Exercise directions
Output all the material that follows, exactly as given.

Material provided
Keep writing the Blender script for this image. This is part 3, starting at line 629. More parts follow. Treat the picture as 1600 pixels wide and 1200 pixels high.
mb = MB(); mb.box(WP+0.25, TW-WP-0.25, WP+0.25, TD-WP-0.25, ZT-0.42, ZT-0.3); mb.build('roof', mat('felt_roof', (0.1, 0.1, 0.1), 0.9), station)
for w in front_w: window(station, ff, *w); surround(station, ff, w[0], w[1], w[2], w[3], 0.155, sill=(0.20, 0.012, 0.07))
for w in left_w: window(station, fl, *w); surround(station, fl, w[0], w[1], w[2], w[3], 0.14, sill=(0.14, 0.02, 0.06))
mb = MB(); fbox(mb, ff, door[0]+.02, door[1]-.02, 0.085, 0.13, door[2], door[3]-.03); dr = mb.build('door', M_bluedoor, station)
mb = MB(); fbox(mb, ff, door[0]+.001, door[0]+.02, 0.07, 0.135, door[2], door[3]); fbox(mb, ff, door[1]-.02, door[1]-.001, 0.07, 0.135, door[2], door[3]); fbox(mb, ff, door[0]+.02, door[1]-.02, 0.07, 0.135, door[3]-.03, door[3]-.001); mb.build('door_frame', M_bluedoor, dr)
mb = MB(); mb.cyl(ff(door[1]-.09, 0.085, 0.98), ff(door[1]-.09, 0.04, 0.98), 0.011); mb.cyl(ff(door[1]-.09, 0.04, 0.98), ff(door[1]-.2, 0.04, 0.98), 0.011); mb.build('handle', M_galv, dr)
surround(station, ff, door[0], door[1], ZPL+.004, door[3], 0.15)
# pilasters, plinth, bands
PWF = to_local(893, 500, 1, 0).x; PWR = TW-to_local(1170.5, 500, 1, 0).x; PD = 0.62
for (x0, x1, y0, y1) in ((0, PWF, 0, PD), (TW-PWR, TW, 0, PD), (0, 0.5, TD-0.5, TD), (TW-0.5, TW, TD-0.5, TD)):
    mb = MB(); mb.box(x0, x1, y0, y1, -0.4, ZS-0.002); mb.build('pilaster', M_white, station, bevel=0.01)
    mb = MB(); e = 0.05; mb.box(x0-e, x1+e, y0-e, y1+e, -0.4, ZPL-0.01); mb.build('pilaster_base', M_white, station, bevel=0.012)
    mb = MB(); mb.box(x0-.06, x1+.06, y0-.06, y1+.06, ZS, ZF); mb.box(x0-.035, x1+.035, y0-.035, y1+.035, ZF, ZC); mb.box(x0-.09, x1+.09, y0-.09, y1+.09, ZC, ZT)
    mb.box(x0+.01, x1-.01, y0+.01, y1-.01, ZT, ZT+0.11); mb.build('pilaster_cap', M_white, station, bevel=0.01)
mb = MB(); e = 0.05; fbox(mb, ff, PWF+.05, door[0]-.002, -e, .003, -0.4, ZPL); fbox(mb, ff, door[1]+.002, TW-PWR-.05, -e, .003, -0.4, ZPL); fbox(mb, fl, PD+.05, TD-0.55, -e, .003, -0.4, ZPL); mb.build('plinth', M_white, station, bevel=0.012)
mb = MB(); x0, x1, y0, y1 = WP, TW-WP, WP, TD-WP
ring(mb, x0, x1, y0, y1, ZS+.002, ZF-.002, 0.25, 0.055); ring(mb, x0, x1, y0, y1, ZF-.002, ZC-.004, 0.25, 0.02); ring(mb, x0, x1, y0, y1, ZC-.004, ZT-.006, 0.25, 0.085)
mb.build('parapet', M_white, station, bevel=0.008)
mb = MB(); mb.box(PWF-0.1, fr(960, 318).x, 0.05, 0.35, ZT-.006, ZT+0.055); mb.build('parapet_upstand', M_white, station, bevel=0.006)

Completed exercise
Keep writing the Blender script for this image. This is part 3, starting at line 629. More parts follow. Treat the picture as 1600 pixels wide and 1200 pixels high.
mb = MB(); mb.box(WP+0.25, TW-WP-0.25, WP+0.25, TD-WP-0.25, ZT-0.42, ZT-0.3); mb.build('roof', mat('felt_roof', (0.1, 0.1, 0.1), 0.9), station)
for w in front_w: window(station, ff, *w); surround(station, ff, w[0], w[1], w[2], w[3], 0.155, sill=(0.20, 0.012, 0.07))
for w in left_w: window(station, fl, *w); surround(station, fl, w[0], w[1], w[2], w[3], 0.14, sill=(0.14, 0.02, 0.06))
mb = MB(); fbox(mb, ff, door[0]+.02, door[1]-.02, 0.085, 0.13, door[2], door[3]-.03); dr = mb.build('door', M_bluedoor, station)
mb = MB(); fbox(mb, ff, door[0]+.001, door[0]+.02, 0.07, 0.135, door[2], door[3]); fbox(mb, ff, door[1]-.02, door[1]-.001, 0.07, 0.135, door[2], door[3]); fbox(mb, ff, door[0]+.02, door[1]-.02, 0.07, 0.135, door[3]-.03, door[3]-.001); mb.build('door_frame', M_bluedoor, dr)
mb = MB(); mb.cyl(ff(door[1]-.09, 0.085, 0.98), ff(door[1]-.09, 0.04, 0.98), 0.011); mb.cyl(ff(door[1]-.09, 0.04, 0.98), ff(door[1]-.2, 0.04, 0.98), 0.011); mb.build('handle', M_galv, dr)
surround(station, ff, door[0], door[1], ZPL+.004, door[3], 0.15)
# pilasters, plinth, bands
PWF = to_local(893, 500, 1, 0).x; PWR = TW-to_local(1170.5, 500, 1, 0).x; PD = 0.62
for (x0, x1, y0, y1) in ((0, PWF, 0, PD), (TW-PWR, TW, 0, PD), (0, 0.5, TD-0.5, TD), (TW-0.5, TW, TD-0.5, TD)):
    mb = MB(); mb.box(x0, x1, y0, y1, -0.4, ZS-0.002); mb.build('pilaster', M_white, station, bevel=0.01)
    mb = MB(); e = 0.05; mb.box(x0-e, x1+e, y0-e, y1+e, -0.4, ZPL-0.01); mb.build('pilaster_base', M_white, station, bevel=0.012)
    mb = MB(); mb.box(x0-.06, x1+.06, y0-.06, y1+.06, ZS, ZF); mb.box(x0-.035, x1+.035, y0-.035, y1+.035, ZF, ZC); mb.box(x0-.09, x1+.09, y0-.09, y1+.09, ZC, ZT)
    mb.box(x0+.01, x1-.01, y0+.01, y1-.01, ZT, ZT+0.11); mb.build('pilaster_cap', M_white, station, bevel=0.01)
mb = MB(); e = 0.05; fbox(mb, ff, PWF+.05, door[0]-.002, -e, .003, -0.4, ZPL); fbox(mb, ff, door[1]+.002, TW-PWR-.05, -e, .003, -0.4, ZPL); fbox(mb, fl, PD+.05, TD-0.55, -e, .003, -0.4, ZPL); mb.build('plinth', M_white, station, bevel=0.012)
mb = MB(); x0, x1, y0, y1 = WP, TW-WP, WP, TD-WP
ring(mb, x0, x1, y0, y1, ZS+.002, ZF-.002, 0.25, 0.055); ring(mb, x0, x1, y0, y1, ZF-.002, ZC-.004, 0.25, 0.02); ring(mb, x0, x1, y0, y1, ZC-.004, ZT-.006, 0.25, 0.085)
mb.build('parapet', M_white, station, bevel=0.008)
mb = MB(); mb.box(PWF-0.1, fr(960, 318).x, 0.05, 0.35, ZT-.006, ZT+0.055); mb.build('parapet_upstand', M_white, station, bevel=0.006)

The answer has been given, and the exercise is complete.